“Children of the Sun: German and California Proto Hippies” by Robby Herbst

It’s fig season in California. Those sweet tree warts are beginning to sag with the weight of their sugars. True bliss for urban and rural foragers alike. The season reminds me of these folks…

Natural music and vine ripe watermelon with Gypsy Boots and his talented friends on a summer day in Hollywood,1948. Gypsy Boots and his pals would often travel over 500 miles just to pick and eat some fresh figs.

Seven of California’s “Nature Boys” in Topanga Canyon, August 1948. They were the first generation of Americans to adopt the “naturemensch” philosophy and image, living in the mountains and sleeping in caves and trees, sometimes as many as fifteen of them at a time.
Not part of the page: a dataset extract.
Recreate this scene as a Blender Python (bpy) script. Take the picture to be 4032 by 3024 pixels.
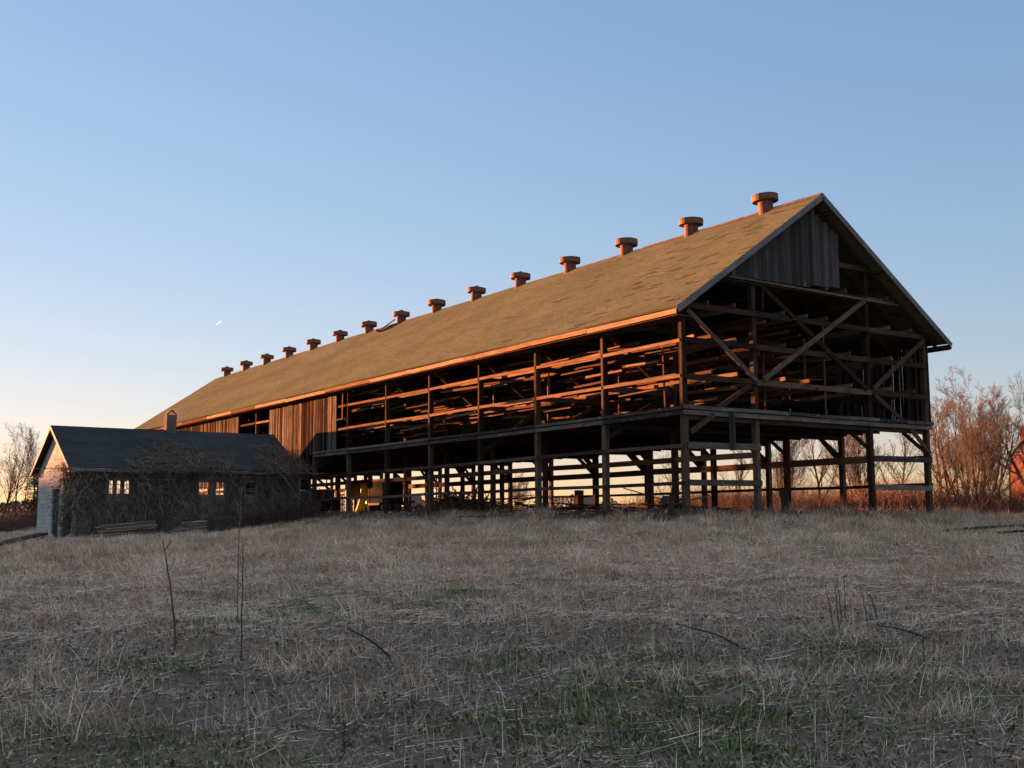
import bpy, math, random
import numpy as np
from mathutils import Matrix, Vector

for o in list(bpy.data.objects):
    bpy.data.objects.remove(o, do_unlink=True)
scene = bpy.context.scene
COL = scene.collection
rng = np.random.default_rng(7)
random.seed(7)
PI = math.pi

# ------------------------------------------------------------------ camera, sky, sun, exposure
F_PX, IMG_W, IMG_H = 4499.18, 4032.0, 3024.0
CAM_YAW, CAM_PITCH, CAM_ROLL = 0.5945, 0.1200, -0.0053
CAM = np.array([-25.5485, -27.7356, -0.2331])
_fw = np.array([math.sin(CAM_YAW)*math.cos(CAM_PITCH), math.cos(CAM_YAW)*math.cos(CAM_PITCH), math.sin(CAM_PITCH)])
_rt = np.array([math.cos(CAM_YAW), -math.sin(CAM_YAW), 0.0])
_up = np.cross(_rt, _fw)
_c, _s = math.cos(CAM_ROLL), math.sin(CAM_ROLL)
RT, UP = _rt*_c + _up*_s, -_rt*_s + _up*_c
cam = bpy.data.cameras.new('camera')
cam.sensor_fit = 'HORIZONTAL'; cam.sensor_width = 36.0
cam.lens = F_PX/IMG_W*36.0
cam.clip_start = 0.1; cam.clip_end = 20000
cam_o = bpy.data.objects.new('camera', cam); COL.objects.link(cam_o)
m4 = Matrix.Identity(4)
for i in range(3):
    m4[i][0] = RT[i]; m4[i][1] = UP[i]; m4[i][2] = -_fw[i]; m4[i][3] = CAM[i]
cam_o.matrix_world = m4
scene.camera = cam_o

SUN = np.array([-1.0, 3.29, 0.100]); SUN /= np.linalg.norm(SUN)      # direction towards the sun
SUN_EL = math.asin(SUN[2]); SUN_AZ = math.atan2(SUN[0], SUN[1])       # azimuth clockwise from +Y
world = bpy.data.worlds.new('World'); scene.world = world
world.use_nodes = True
wn = world.node_tree; bg = wn.nodes['Background']
sky = wn.nodes.new('ShaderNodeTexSky'); sky.sky_type = 'NISHITA'; sky.sun_disc = False
sky.sun_elevation = SUN_EL; sky.sun_rotation = SUN_AZ
sky.altitude = 0; sky.air_density = 1.0; sky.dust_density = 0.05; sky.ozone_density = 1.5
# soften the contrast of the twilight sky, channel by channel, as the phone's exposure blending does
sep = wn.nodes.new('ShaderNodeSeparateColor'); comb = wn.nodes.new('ShaderNodeCombineColor')
wn.links.new(sky.outputs[0], sep.inputs[0])
for ch, (gain, gam) in enumerate(((1.85, .77), (1.46, .571), (1.64, .46))):
    pw = wn.nodes.new('ShaderNodeMath'); pw.operation = 'POWER'; pw.inputs[1].default_value = gam
    ml = wn.nodes.new('ShaderNodeMath'); ml.operation = 'MULTIPLY'; ml.inputs[1].default_value = gain*.15**gam
    wn.links.new(sep.outputs[ch], pw.inputs[0]); wn.links.new(pw.outputs[0], ml.inputs[0]); wn.links.new(ml.outputs[0], comb.inputs[ch])
# dome above the view boosted beyond a real sky, added fill for the field
tcw = wn.nodes.new('ShaderNodeTexCoord'); szw = wn.nodes.new('ShaderNodeSeparateXYZ'); wn.links.new(tcw.outputs['Generated'], szw.inputs[0])
mrw = wn.nodes.new('ShaderNodeMapRange'); mrw.interpolation_type = 'SMOOTHSTEP'; mrw.inputs['From Min'].default_value = .44; mrw.inputs['From Max'].default_value = .85
wn.links.new(szw.outputs[2], mrw.inputs['Value'])
mxw = wn.nodes.new('ShaderNodeMix'); mxw.data_type = 'RGBA'; mxw.blend_type = 'MULTIPLY'
wn.links.new(mrw.outputs[0], mxw.inputs[0]); wn.links.new(comb.outputs[0], mxw.inputs[6]); mxw.inputs[7].default_value = (4.0, 2.75, 1.95, 1)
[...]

All had visited and some were employed at “The Etropheon” where John Richter gave his inspiring lectures about raw foods and natural living.

This magnificently illustrated book chronicles the philosophy, lifestyle and dissemination of Lebensreform, (Life Reform – “neither communism nor capitalism, but land reform”). In reaction to industrialization, from Hermann Hesse and the artist Fidus wanderings through pre-WW1 Germany in edenic bliss to Bill Pester going natural in a Palm Springs canyon. Pester, a German born immigrant, was counted in the 1920 census as one of the 24 members of the Cahuilla tribe.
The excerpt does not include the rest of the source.